En mars 2000 Sylvie Guillem –une des danseuses préférées de Noureev qui la nomma étoile à 19 ans- après avoir décliné plusieurs fois l’offre, accepta de reprendre ce ballet avec Nicolas Le Riche, à la demande d’Antony Dowell, directeur du Royal Ballet. Contrairement à ce qu’on pouvait craindre, l’ombre de Fonteyn et de Noureev ne vint aucunement ternir leur interprétation. Sylvie Guillem s’y révéla éblouissante, totalement différente de Margot Fonteyn, et Nicolas Le Riche excellent, lui aussi très éloigné de l’image de Noureev.

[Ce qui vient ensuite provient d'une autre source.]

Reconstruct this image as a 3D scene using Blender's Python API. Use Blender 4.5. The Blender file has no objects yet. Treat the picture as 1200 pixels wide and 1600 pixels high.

Tous deux dansèrent « Marguerite et Armand » le 20 janvier 2003 lors du prestigieux gala organisé au Palais Garnier à l’occasion du dixième anniversaire de la disparition de Rudolf Noureev. D’autres artistes se risqueront peut-être un jour à danser «Marguerite et Armand», mais jamais on ne pourra voir ce ballet sans penser à ses immortels créateurs.